ぐっちーさん、Facebookとギリシアは終わってる?を読み解く4本
昨年のやつですけどね。
ということで、ここで一体何をするのかよくわかりませんが、とりあえず今週は「ギリシアはどうなるのよ?」って話からいきますか。
Apocalypse Fairly Soon By Paul Krugman – The New York Times(5月17日)
結論からいうと、ユーロを離脱するしかないんですよね。でも日本のメディアでは誰も書かない。ということで、やはりここは王道のNYT(The New York Times)あたりを読んでいないと、行く先を見誤ってしまい、ユーロをナンピン(保有株が下落した際に、平均取得価格を下げるために、さらに買い増しをすること)なんてばかな話になるわけです。私が言っても信用がないので、この際クルーグマン先生の記事をご覧ください。
え、英語はいやだって?
言っときますけど、英語メディアを読まない限り、少なくとも経済に関しては真実はわかりません。
先日は読売新聞がロイターの英文記事をそのまま自動翻訳機にかけて、「野田首相がこれまで一番聡明な(!)首相と言われた」と、世紀の大誤訳を披露したわけですが、あれは「the most sensible」という表現でして、要するに「今までで一番ルーピーじゃないやつが来た」って書いただけ。このあたりのニュアンスは、記事前文を読めば簡単にわかるのですが、読売クラスだとどうも自動翻訳機のほうが上にくるらしいです。つまりご自分でお読みになるしかない、ということなんですね。
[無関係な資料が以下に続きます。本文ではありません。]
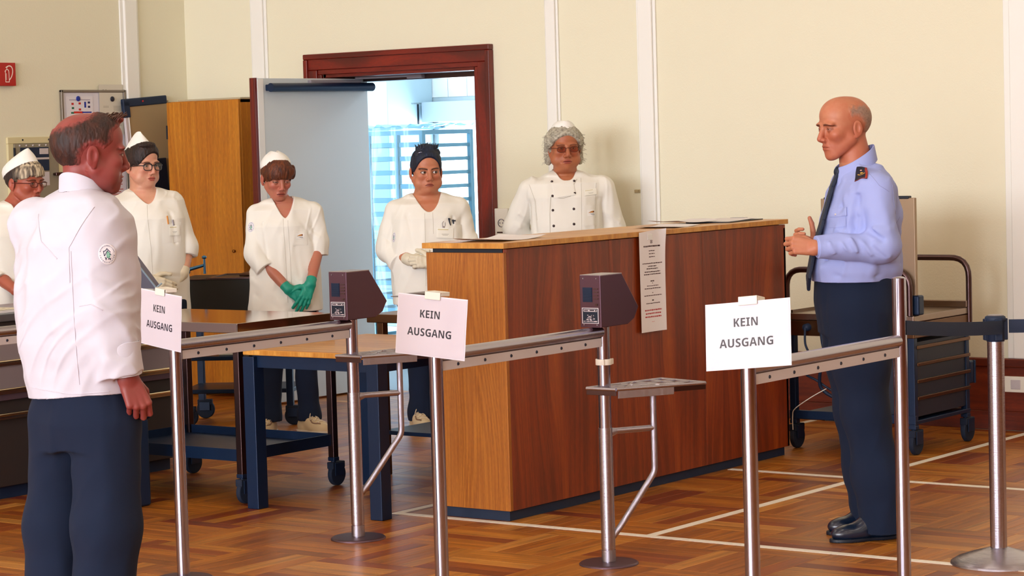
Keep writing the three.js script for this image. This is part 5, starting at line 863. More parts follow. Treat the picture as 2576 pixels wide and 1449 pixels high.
function hairPart(P, name, o) {   // o: t(x,y,z) thickness, mask(x,y,z), col(x,y,z), amp, w
  const fr = P.fr, s = fr.s, w = o.w || 1, f = (X, Y, Z) => { const p = fr.in(X, Y, Z), x = p[0], y = p[1], z = p[2]; const st = o.streak ? o.streak(x, y, z) : (noise(x * 190, y * 50, z * 190) - 0.5) + 0.6 * (noise(x * 420, y * 110, z * 420) - 0.5); const mk = o.mask(x, y, z), gr = sstep(-(o.fade || 0.006), o.fade || 0.006, -mk); let d = (o.short ? P.hf(x, y, z) : craniumBase(x, y, z, w)) - lerp(-0.004, o.t(x, y, z) + (o.amp || 0.003) * st, gr); d = smax(d, mk - 0.012, 0.002); if (o.extra) d = smin(d, o.extra(x, y, z, st), 0.008); return d * s; };
  const e = 0.17 * s, g = surfaceNet(f, [fr.c[0] - e, fr.c[1] - e, fr.c[2] - e], [fr.c[0] + e, fr.c[1] + e + 0.03, fr.c[2] + e], o.cell || 0.0028, 2.0);
  return part(name, paint(g, (X, Y, Z) => { const p = fr.in(X, Y, Z); const c = o.col(p[0], p[1], p[2]); if (!o.blend) return c; const m = -o.mask(p[0], p[1], p[2]) + 0.012 * (noise(p[0] * 260, p[1] * 200, p[2] * 260) - 0.5); return mix3(P.fc(p[0], p[1], p[2]), c, sstep(0, o.blend, m)); }), hairMat, P.t);
}
const streaked = (a, b, f = 1) => (x, y, z) => mix3(srgb(a), srgb(b), clamp(0.5 * noise(x * 150 * f, y * 30 * f, z * 150 * f) + 0.5 * noise(x * 60, y * 25, z * 60) + 0.0, 0, 1) ** 1.6);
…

で、クルーグマン先生は、当たり前のことをおっしゃっているんです。
つまり、今ギリシアの銀行の預金がガンガン引き出されている。もちろんユーロですよ。それを供給できるのはECB(欧州中央銀行)以外にないわけです。で、この供給が止まった瞬間にすべてが終わる……。それだけのことだよ、と喝破されているのです。政治家が何を言おうと、ユーロ共同債券を発行しようと、ECBが現金を供給しなくなった時点でギリシアは自分で生きていかねばならなくなるのです。だって、勝手にユーロを印刷したら、それ偽札ですから(笑)。そういう当たり前のことを言える経済学者がメディアには登場しないし、通常のメディアの人々はまったくわかろうともしない……ので、英語メディアが重要なツールとなるのです。
それから欧州関連では、このあたりの記事もマークですね。日本メディアで伝えられているニュアンスとは、かなり違う……
Europe Weighs Exit Scenario – THE WALL STREET JOURNAL(5月20日)
要するに欧州の公的機関ではなんだかんだ言って、いつギリシアが出て行ってもよろしいよ、という体制づくりが始まっている……という事実は、しっかり把握されていたほうがよろしいかと存じます。
ちなみにGrexitという英単語はすでにご存じですか?
完全に定着しつつあります。そのものずばり「ギリシアのユーロ離脱」を一言にしたものです。
いかがです? 少しは真剣になられましたか?
で、日本もギリシアになるぞ、とかいう馬鹿者が多数いるわけです。正直頭のどこかが変なんだと思いますけどね。このニュースを見て、よく考えてみてください。
日本の対外純資産253兆円、21年連続世界一 – YOMIURI ONLINE(5月22日)
これ、読売新聞の記事ですけどね。21年連続で世界最大の債権者、つまり世界で一番の金貸し業者が日本なわけです。円高で評価が低くなっていて、なおかつこれですよ。
なんで、その国がギリシアと同じなんだか、小学生でもわかりそうな話なんですけどね。で、揚げ句に消費税まで上げられようとしているんですから、そろそろ真剣にみなさんで怒らないと!
ちなみにこの「対外純資産」というデータに関連して、世界中の国を、「他国に金を貸している国」「他国から金を借りている国」に分けてみると、「貸している国」というのは意外と少なくて、しかも、貸している債権総額の90%は日本が占めている、という実態もございます。世界中の「貸している金」の9割を持っているやつが倒産するなら、その前につぶれる奴がほとんどなわけで、消費税を上げる前に回収してくるのが、財務省の本当の仕事ですわな。